HECSA did away with the two classes of membership in 2006.  All institutions hold equal membership.

In March of 1975, HECSA collaborated with the San Antonio Economic Development Foundation and the Greater San Antonio Chamber of Commerce to produce a brochure to use with prospective businesses considering relocation to San Antonio and persons moving to the city who requested college information.  The brochure noted that enrollment in San Antonio’s institutions of higher education was 44,000, or about six percent of the population of San Antonio.  The combined annual operating budget of all HECSA member institutions was about $80 million in 1975.

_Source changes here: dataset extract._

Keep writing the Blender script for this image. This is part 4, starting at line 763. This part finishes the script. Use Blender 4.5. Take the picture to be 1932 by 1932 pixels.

Early on, the HECSA members discussed the kind of projects they wanted to participate in to advance higher education in San Antonio.  Minutes from an early HECSA meeting offered the following possibilities: 

  • Combine to offer international student orientation

  • Conduct major higher education symposia

  • Participate in inter-library projects

  • Promote engineering programs

  • Work together to recruit more minority students

  • Establish a cable tv link/inter-connection between all higher education institutions with public service announcements and common advertising

The cable tv idea resonated with HECSA members.  Now known as “inTV,” The Education Channel serves cable customers in the San Antonio area with educational programming. Programs include distance learning courses offered by colleges and universities, original programming from universities and K-12 schools as well as arts, news, weather and information and calendar information for all the HECSA member institutions.  inTV can be found on Time Warner Cable channel 98 and Grande Cable channel 21.  More information about inTV and a schedule of programs can be found here.

HECSA commissioned an updated economic impact brochure in 2004.  Enrollment city-wide had grown to 101,171 and the economic impact of higher education institutions on San Antonio was $2.2 billion, representing three percent of the local economy.

Collaborating with business and industry for economic development is a new focus for HECSA.  In 2010, HECSA participated with the Texas Higher Education Coordinating Board, State Representative Joaquin Castro and the Alamo Colleges in the Higher Education Regional Economic Development meeting, where higher education presidents and local business/industry leaders met to discuss how to better collaborate for the good of San Antonio.   A task force of HECSA members was subsequently convened to advance the discussion and collaboration.